Opening reception: October 24, 6:30 – 8:30 p.m.

 

Ruben Nieto’s exposure to comic books in his youth has left an indelible impression on him and, by proxy, on everyone who views his current paintings. His work has an impact greater than the sum of its fragmented, reconstituted parts, including the unorthodox process by which the paintings are made. Nieto digitally “shreds” and reassembles images taken from comic books, then sends the electronic files to academically trained artists at the Beijing Academy in China, who paint the images on canvas. The paintings are returned to the United States, where Nieto applies the finishing touches.

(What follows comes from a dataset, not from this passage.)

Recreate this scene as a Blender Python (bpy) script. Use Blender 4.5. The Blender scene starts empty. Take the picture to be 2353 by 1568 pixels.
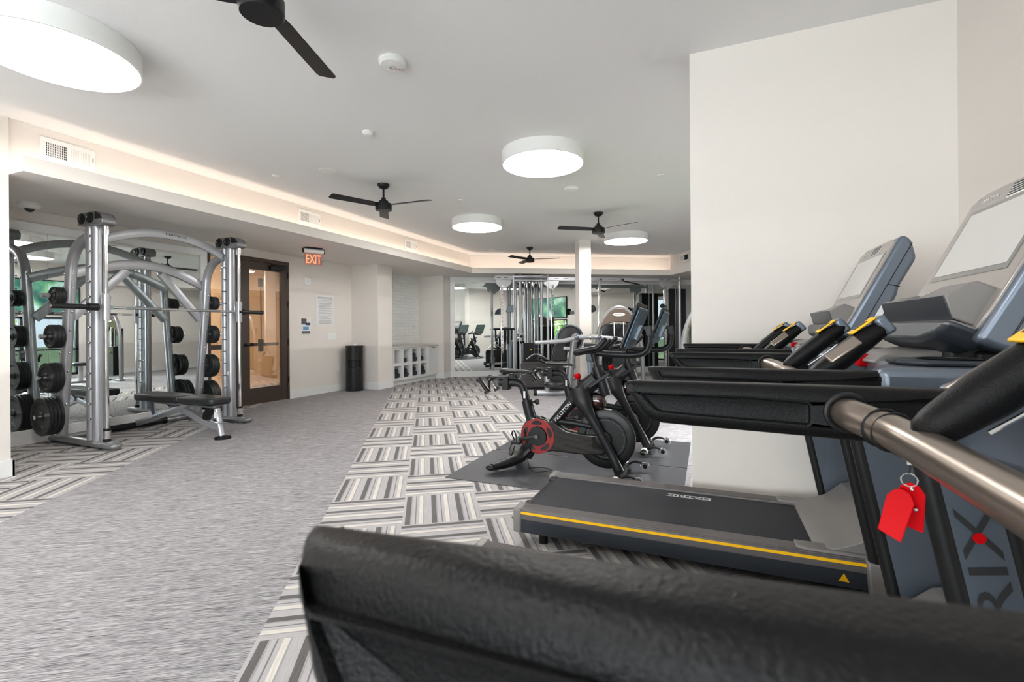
import bpy, bmesh, math, random
from mathutils import Vector, Matrix
random.seed(7)
S = bpy.context.scene
COL = S.collection
PI = math.pi
V = Vector

# ------------------------------------------------------------------ camera
CAM_H = 1.2
F_PX, CY, W_PX, H_PX = 1084.0, 756.4, 2353.0, 1568.0
yaw, roll = math.radians(22.54), math.radians(-0.407)
r0 = V((math.cos(yaw), math.sin(yaw), 0)); fw = V((-math.sin(yaw), math.cos(yaw), 0)); u0 = V((0, 0, 1))
rr = math.cos(roll) * r0 + math.sin(roll) * u0
uu = -math.sin(roll) * r0 + math.cos(roll) * u0
cd = bpy.data.cameras.new('camera'); cam = bpy.data.objects.new('camera', cd); COL.objects.link(cam)
cam.matrix_world = Matrix(((rr.x, uu.x, -fw.x, 0), (rr.y, uu.y, -fw.y, 0), (rr.z, uu.z, -fw.z, CAM_H), (0, 0, 0, 1)))
cd.sensor_width = 36; cd.lens = F_PX / W_PX * 36
cd.shift_y = -(H_PX / 2 - CY) / W_PX
cd.clip_start = 0.02; cd.clip_end = 200
cd.dof.use_dof = True; cd.dof.focus_distance = 3.6; cd.dof.aperture_fstop = 9
S.camera = cam
# ------------------------------------------------------------------ colour management, world
S.view_settings.view_transform = 'Standard'; S.view_settings.look = 'None'
S.view_settings.gamma = 1; S.view_settings.use_curve_mapping = False
S.view_settings.exposure = 1.14
wd = bpy.data.worlds.new('world'); S.world = wd; wd.use_nodes = True
bg = wd.node_tree.nodes['Background']; bg.inputs[0].default_value = (0.80, 0.90, 1.0, 1); bg.inputs[1].default_value = 0.55

def area(name, loc, rot, sx, sy, power, color, portal=False, spread=PI):
    l = bpy.data.lights.new(name, 'AREA'); l.shape = 'RECTANGLE'; l.size = sx; l.size_y = sy
    l.energy = power; l.color = color; l.spread = spread
    o = bpy.data.objects.new(name, l); COL.objects.link(o); o.location = loc; o.rotation_euler = rot
    if portal: l.cycles.is_portal = True
    return o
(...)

If this sounds like a solution for art making particular to the climate of late post modernist irony in the early twenty-first century, it is worth noting that Baroque artists working in the sixteenth and seventeenth centuries such as Peter Paul Rubens had legions of studio assistants painting major and minor figures and background details for their huge paintings of battle and hunting scenes. 

Nieto’s work is influenced by all the Pop Art antecedents one would expect, the most obvious being Roy Lichtenstein. But, in a way that could only be done by an individual looking at American popular culture from the vantage point of growing up in another country, Nieto places his fragmented comic book–derived imagery in compositions influenced by Abstract Expressionism. The result resembles comic book tableau homages to major mid-twentieth century artists like Jackson Pollock, Willem de Kooning, Robert Motherwell, and Clyfford Still. The titles of Neito’s work humorously reflect these influences, sometimes slyly referencing pictorial problems faced by members of the aforementioned group. By contrast, twentieth-century Italian artist and poet Domenico “Mimmo” Rotella is not usually mentioned in conjunction with Nieto’s work. But Rotella physically fragmented and collaged posters and the paper from billboards, resulting in images similar to Nieto’s work. By the time Pop Art was beginning to be embraced in the United States in the early- to mid-1960s, Rotella was already deconstructing similar imagery. 

Although Nieto’s paintings only hint at narrative, he refuses to eschew it entirely. As viewers attempt to find it, however, they realize that by simply prompting them to engage in this activity, the painting is already accomplishing what good paintings do.